Ou ‘Um leva ao outro e o outro leva ao um”
Pensei em escrever este ensaio a partir de tópicos que poderiam interessar àquelas pessoas que, exclusivamente, usam a escrita para se comunicar. E olha, sei que isto pode estar soando um pouco errado, pois que qualquer escrita, comunica (ou deveria); quer seja, expande o indivíduo para além das suas mensagens, seu corpo, tempo e espaço.
Mas acho que é isso mesmo: quando pensei no que escrever por aqui, imaginei pessoas que, diferentemente daquelas para quem minha escrita tem chegado, já reconhecem a importância deste processo simbólico e exclusivamente humano que é a escrita.
Pode parecer meio tolo eu querer focar nessa categoria de pessoas, mas, para que isto faça sentido, antes, talvez, você precise saber um pouco sobre mim: sou professora de Língua Portuguesa há 30 anos e segui este longo caminho à revelia de mim mesma, pois que o que gostava mesmo era de escrever. Certamente foi por isso que, quando adquiri uma relativa autoridade nos assuntos da nossa Língua e também nos da profissão, não hesitei em escapar desta última; dar um jeito de fugir das gramáticas e das regras. Isto pode justificar o fato de que hoje, passados 30 anos da primeira lição de português que dei para aqueles garotos e garotas de 13 anos, eu queira apenas ensinar a quem já deseje escrever.
Pois bem, agora você já sabe: este artigo tem destino certo: é para as pessoas que querem escrever melhor, que já se espantam com as escritas dos outros, que as invejam, que as desejam.
Não poderiam ser outros, portanto, os tópicos para abordar neste ensaio. São eles: o vocabulário, as conexões e o repertório – e os dedico agora mesmo à @borgesmanuelabrandao
Estes tópicos estão intrinsecamente ligados, é verdade. Um leva ao outro, e o outro leva ao um. Dito isto, acrescento: sob o peso dos 30 anos de prática com garotos e garotas, lousas e corredores, recorro a eles: aos conceitos que estão no livro.
Há um capítulo no livro Lendo e Argumentando, de Antonio Carlos Viana, que já citei à exaustão nas minhas aulas, cujo título é Processos de Expansão de Palavras, em que o autor explica que as palavras sofrem (isso mesmo, sofrem) um processo de expansão, seja pela identidade, pela associação ou pela oposição.
O autor ensina (não desta maneira!) que as palavras se submetem a estes processos, dominadas que estão pela força de quem as usa; e disso resultarão textos belos, trágicos, rasos, profundos, reveladores, engraçados.
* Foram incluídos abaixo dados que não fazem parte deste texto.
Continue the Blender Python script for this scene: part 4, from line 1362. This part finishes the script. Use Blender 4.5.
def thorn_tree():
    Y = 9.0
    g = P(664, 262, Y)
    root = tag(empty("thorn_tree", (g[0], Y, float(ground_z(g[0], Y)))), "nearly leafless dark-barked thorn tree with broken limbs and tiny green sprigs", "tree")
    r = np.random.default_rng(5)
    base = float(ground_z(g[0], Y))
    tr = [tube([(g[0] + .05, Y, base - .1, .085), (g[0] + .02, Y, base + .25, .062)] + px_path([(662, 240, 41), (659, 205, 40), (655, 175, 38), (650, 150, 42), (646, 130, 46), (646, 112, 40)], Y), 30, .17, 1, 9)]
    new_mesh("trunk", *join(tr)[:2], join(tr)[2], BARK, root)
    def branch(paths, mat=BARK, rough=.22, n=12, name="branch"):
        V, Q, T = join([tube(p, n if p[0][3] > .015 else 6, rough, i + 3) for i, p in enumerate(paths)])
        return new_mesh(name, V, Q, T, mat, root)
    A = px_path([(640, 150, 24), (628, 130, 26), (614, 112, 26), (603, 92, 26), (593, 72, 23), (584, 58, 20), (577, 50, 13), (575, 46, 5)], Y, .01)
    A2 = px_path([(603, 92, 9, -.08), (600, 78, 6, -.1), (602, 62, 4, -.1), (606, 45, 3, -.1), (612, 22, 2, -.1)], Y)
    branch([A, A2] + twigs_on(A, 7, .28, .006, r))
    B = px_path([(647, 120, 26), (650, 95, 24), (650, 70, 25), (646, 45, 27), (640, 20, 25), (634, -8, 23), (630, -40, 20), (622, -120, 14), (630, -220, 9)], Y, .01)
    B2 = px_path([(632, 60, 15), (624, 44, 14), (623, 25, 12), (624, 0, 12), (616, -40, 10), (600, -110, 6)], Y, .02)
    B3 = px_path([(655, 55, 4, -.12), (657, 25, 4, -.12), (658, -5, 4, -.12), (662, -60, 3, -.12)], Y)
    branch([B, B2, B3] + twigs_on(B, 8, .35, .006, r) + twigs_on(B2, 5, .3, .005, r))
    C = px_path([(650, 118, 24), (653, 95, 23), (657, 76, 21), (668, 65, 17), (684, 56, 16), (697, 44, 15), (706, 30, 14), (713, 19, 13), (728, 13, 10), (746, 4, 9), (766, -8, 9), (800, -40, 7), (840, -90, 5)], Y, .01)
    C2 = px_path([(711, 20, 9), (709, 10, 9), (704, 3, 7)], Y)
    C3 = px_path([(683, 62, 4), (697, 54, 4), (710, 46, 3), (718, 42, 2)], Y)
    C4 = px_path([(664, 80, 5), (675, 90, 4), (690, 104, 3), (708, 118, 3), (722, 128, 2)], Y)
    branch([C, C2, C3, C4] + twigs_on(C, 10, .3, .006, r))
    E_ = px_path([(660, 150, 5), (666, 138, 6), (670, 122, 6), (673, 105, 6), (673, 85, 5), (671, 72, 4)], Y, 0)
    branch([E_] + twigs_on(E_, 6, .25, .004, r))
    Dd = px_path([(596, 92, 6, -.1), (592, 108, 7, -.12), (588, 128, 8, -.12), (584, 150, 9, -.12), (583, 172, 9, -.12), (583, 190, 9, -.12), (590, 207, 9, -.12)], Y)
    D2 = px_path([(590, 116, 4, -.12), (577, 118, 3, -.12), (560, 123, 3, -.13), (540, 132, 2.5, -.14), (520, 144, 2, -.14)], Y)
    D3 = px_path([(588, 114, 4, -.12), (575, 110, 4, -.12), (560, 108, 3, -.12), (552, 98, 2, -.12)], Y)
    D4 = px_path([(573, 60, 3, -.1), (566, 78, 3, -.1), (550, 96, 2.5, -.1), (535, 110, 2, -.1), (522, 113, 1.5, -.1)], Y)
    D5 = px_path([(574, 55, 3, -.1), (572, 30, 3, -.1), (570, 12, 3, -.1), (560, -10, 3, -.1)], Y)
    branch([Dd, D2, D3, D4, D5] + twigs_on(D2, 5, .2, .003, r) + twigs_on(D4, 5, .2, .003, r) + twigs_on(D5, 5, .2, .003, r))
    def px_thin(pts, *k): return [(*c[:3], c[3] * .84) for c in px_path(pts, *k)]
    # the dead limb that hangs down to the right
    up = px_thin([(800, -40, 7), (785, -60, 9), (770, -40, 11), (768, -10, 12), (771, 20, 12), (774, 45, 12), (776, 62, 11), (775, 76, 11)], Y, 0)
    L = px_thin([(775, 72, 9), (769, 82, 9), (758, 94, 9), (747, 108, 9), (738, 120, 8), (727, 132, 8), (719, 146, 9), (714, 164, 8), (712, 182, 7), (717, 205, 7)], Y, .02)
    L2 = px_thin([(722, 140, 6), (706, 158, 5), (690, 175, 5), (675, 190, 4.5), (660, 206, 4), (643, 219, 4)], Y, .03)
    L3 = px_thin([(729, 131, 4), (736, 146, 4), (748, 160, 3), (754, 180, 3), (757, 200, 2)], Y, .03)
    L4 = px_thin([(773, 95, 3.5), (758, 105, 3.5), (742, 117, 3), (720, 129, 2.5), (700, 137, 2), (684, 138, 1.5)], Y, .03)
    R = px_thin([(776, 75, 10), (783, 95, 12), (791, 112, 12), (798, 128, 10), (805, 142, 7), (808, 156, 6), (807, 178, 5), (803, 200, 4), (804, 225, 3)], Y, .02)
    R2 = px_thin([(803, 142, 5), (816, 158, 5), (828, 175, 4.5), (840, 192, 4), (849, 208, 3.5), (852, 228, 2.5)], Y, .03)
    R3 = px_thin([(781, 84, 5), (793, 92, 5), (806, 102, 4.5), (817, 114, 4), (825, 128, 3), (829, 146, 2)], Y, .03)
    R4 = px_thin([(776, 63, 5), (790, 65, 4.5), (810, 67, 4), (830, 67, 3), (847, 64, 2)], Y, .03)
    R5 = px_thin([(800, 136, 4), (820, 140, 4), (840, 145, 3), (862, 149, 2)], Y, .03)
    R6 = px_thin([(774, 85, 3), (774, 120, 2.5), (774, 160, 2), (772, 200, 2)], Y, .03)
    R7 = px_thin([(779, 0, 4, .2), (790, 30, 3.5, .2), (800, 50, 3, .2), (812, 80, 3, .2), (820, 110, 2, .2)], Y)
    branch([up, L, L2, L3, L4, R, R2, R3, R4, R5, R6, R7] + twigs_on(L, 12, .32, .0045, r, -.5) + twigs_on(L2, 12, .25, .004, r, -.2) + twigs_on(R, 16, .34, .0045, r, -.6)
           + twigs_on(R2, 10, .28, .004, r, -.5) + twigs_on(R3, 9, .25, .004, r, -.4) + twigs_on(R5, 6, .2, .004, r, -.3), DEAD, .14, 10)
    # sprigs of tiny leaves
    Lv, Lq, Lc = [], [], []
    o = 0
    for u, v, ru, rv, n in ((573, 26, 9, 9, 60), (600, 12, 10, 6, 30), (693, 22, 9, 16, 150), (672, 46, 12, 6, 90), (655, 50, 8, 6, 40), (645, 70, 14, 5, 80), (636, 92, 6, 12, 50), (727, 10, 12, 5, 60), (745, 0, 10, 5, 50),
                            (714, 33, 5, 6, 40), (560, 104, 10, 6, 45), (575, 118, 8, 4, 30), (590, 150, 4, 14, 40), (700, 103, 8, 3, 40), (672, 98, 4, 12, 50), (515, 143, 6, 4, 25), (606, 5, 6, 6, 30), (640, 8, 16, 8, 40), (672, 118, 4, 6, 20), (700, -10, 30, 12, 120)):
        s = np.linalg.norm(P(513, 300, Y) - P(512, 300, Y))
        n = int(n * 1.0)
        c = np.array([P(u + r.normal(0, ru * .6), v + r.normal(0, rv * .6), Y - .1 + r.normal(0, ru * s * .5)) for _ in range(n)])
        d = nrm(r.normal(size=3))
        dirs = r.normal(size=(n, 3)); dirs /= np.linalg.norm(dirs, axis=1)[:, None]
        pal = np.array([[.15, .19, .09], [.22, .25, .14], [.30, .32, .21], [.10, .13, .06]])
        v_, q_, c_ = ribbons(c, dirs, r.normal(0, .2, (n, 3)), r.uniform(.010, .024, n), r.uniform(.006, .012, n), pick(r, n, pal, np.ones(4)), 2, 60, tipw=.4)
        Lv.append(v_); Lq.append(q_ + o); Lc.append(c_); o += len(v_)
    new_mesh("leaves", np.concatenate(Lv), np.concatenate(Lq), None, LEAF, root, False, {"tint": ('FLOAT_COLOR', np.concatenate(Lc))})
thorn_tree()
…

Estes processos habilitam nossa escrita, enobrecem-na, deixam-na mais clara, coesa, profunda. É como se a ficção não estivesse apenas nas ações do personagem, nos lugares em que ele vive, no tempo que ele gasta, mas em cada palavra que sai (ou não) da sua boca. A ficção se desenha pelo que a palavra é, parece ou simplesmente não é.
Edgar Morin dá um nome para estes processos todos: pensamento complexo. Muito, mas muito antes dele, Aristóteles falou de dialética, retórica e dos 3 raciocínios – a analogia, a dedução e a indução. É assim que, submetida à esses processos tão bárbaros, a palavra ‘amor’, por identidade, vira enamoramento. Por associação – intensificando sua barbárie – torna-se paixão; para só então destituir-se de tudo que estava em si, e transmutar-se em ódio.
Expande-se a palavra, alarga-se o repertório, pois que este nos leva a outros contextos. basicamente, uma coisa leva à outra.
E acho que desta forma, está tudo mais ou menos explicado.